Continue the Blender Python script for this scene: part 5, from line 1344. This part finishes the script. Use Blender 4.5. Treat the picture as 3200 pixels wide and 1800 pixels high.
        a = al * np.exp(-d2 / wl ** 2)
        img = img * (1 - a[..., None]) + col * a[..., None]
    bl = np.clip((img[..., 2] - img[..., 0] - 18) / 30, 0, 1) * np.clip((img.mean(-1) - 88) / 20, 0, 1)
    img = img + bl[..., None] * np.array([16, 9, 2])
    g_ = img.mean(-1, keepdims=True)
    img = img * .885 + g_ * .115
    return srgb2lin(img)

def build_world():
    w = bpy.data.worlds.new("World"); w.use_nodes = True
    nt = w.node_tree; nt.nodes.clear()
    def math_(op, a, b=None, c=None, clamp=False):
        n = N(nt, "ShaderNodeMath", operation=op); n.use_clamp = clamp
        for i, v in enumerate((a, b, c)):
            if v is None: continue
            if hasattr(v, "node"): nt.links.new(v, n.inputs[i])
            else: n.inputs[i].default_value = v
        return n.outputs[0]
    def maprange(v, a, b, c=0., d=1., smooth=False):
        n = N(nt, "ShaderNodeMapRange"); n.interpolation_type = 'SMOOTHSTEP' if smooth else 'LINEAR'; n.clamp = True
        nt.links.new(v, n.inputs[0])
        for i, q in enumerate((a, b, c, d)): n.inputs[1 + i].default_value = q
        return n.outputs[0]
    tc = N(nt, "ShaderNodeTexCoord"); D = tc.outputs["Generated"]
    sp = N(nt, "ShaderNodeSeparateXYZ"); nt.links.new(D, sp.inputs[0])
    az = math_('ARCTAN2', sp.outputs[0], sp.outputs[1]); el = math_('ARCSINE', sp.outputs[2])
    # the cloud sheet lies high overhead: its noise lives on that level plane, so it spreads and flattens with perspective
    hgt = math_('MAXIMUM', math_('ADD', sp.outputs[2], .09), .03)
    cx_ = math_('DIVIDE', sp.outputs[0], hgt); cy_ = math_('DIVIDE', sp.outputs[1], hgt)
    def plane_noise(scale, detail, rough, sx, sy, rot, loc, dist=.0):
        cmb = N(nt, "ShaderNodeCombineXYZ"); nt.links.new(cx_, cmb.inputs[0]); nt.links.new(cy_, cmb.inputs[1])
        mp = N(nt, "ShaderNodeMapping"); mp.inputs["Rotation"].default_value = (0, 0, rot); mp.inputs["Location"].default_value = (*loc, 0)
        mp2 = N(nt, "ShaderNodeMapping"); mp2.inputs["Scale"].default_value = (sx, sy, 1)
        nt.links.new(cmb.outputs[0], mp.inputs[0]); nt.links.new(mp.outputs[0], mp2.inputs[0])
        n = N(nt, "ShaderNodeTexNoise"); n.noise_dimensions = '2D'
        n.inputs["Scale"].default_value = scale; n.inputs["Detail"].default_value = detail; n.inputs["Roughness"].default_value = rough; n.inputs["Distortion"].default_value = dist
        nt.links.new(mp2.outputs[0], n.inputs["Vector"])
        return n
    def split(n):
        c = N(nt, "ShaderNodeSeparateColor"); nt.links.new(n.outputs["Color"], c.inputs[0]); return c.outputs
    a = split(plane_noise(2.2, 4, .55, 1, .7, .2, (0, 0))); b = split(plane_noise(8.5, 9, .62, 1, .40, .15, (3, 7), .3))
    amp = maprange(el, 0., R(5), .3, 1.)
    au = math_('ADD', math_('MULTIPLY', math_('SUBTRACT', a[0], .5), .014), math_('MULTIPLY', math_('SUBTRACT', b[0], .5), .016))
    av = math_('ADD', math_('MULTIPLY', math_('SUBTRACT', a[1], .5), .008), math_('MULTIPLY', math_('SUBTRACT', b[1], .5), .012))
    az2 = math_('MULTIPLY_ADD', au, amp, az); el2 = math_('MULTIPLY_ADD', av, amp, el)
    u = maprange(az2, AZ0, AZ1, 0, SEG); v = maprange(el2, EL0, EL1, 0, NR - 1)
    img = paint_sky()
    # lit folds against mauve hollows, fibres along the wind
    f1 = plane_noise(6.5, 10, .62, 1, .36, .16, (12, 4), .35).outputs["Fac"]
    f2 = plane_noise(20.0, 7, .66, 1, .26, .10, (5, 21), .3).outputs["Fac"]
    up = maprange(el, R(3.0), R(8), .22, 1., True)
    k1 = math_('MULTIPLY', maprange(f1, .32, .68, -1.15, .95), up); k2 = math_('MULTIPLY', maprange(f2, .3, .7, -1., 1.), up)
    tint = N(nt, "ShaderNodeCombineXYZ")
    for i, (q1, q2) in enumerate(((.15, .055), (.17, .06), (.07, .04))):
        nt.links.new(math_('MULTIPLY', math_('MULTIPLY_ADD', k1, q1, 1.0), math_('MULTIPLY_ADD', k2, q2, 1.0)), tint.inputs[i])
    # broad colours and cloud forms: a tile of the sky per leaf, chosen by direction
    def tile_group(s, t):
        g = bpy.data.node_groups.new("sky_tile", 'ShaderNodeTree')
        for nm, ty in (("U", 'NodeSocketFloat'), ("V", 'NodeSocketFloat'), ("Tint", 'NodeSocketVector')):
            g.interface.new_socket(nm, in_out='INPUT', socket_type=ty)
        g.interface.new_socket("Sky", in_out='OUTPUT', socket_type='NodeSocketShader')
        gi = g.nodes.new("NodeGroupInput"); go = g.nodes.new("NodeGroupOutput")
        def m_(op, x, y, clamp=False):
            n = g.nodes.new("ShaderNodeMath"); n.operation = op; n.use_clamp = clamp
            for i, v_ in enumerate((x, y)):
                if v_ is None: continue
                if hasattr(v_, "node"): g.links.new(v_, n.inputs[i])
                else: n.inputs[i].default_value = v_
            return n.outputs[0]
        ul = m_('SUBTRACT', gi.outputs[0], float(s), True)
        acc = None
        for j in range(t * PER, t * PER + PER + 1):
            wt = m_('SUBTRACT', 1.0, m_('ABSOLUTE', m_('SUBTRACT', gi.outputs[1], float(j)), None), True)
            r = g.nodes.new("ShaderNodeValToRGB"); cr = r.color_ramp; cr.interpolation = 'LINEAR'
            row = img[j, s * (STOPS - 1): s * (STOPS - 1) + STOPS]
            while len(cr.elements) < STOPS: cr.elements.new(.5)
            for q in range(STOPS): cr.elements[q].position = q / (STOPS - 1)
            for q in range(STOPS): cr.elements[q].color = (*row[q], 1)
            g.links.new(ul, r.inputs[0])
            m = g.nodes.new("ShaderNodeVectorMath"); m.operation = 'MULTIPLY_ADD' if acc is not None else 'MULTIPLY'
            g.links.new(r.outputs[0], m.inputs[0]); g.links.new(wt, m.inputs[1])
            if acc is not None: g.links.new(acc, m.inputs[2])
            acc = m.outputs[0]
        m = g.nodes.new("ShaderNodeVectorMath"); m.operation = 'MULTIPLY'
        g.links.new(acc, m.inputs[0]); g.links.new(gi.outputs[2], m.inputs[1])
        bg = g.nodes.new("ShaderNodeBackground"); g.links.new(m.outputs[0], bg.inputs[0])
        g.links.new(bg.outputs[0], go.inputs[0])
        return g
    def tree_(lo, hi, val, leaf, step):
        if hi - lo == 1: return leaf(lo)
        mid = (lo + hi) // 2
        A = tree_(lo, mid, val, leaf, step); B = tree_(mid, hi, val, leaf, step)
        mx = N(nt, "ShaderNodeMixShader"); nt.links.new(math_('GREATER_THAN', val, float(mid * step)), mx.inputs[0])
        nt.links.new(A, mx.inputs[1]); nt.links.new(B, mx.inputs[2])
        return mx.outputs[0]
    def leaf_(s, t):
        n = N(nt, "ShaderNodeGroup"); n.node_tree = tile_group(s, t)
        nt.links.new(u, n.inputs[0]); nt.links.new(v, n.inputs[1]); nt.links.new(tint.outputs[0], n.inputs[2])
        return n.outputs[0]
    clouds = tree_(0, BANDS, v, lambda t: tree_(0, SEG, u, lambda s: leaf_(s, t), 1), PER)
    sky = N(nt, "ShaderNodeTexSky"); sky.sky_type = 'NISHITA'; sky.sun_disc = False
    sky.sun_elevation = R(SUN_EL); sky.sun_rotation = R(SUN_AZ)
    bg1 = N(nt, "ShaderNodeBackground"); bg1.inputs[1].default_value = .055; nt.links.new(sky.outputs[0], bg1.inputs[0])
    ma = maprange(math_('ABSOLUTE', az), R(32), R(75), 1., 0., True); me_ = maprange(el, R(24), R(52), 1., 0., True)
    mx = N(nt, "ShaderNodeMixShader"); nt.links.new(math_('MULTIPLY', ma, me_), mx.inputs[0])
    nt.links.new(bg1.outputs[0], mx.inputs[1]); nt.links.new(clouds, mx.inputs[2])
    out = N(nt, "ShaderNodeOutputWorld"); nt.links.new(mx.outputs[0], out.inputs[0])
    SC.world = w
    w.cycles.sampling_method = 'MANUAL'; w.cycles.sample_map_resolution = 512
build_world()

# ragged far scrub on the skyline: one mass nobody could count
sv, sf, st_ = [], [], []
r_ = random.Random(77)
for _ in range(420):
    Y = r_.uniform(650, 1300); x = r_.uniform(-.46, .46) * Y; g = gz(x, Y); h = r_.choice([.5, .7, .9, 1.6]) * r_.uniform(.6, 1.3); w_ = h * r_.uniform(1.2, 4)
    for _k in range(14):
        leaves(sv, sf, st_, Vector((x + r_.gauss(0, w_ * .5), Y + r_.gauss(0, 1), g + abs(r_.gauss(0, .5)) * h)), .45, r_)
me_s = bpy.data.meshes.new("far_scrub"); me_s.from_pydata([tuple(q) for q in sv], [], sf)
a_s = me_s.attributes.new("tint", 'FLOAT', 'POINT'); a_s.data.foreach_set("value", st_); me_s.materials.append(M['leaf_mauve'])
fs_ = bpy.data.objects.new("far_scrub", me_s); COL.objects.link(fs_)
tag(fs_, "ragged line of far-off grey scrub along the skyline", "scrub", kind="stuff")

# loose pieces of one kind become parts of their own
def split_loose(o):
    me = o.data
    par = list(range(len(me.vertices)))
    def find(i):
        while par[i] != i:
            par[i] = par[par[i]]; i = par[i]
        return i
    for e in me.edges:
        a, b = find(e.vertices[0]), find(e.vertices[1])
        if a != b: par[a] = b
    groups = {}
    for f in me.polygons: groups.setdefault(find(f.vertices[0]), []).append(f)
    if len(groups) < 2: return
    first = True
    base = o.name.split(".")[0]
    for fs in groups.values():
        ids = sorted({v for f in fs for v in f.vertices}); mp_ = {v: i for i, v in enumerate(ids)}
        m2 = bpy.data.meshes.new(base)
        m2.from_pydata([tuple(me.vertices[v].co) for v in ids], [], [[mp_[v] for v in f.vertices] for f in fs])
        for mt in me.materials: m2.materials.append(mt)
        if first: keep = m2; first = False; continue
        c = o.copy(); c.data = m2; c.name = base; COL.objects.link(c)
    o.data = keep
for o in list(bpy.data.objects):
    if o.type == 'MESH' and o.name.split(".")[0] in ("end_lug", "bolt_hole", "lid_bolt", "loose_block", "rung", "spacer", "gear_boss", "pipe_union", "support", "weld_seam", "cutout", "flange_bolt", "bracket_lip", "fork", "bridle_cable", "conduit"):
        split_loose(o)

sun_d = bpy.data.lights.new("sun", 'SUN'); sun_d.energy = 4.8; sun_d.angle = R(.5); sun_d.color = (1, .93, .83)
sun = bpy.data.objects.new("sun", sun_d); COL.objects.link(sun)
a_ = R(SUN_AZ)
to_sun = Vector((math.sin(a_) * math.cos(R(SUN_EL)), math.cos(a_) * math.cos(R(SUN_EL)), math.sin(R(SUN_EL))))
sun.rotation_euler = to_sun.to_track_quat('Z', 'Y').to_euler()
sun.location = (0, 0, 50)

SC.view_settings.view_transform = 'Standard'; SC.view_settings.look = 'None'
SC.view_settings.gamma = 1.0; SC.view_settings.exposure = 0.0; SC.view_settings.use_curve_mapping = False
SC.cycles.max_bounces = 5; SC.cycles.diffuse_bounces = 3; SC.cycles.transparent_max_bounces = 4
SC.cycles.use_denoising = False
= = =
Begin with the first line of the data above and, please, print each line exactly until you have printed the line containing "return srgb2lin(img)"; print nothing else.

Continue the Blender Python script for this scene: part 5, from line 1344. This part finishes the script. Use Blender 4.5. Treat the picture as 3200 pixels wide and 1800 pixels high.
        a = al * np.exp(-d2 / wl ** 2)
        img = img * (1 - a[..., None]) + col * a[..., None]
    bl = np.clip((img[..., 2] - img[..., 0] - 18) / 30, 0, 1) * np.clip((img.mean(-1) - 88) / 20, 0, 1)
    img = img + bl[..., None] * np.array([16, 9, 2])
    g_ = img.mean(-1, keepdims=True)
    img = img * .885 + g_ * .115
    return srgb2lin(img)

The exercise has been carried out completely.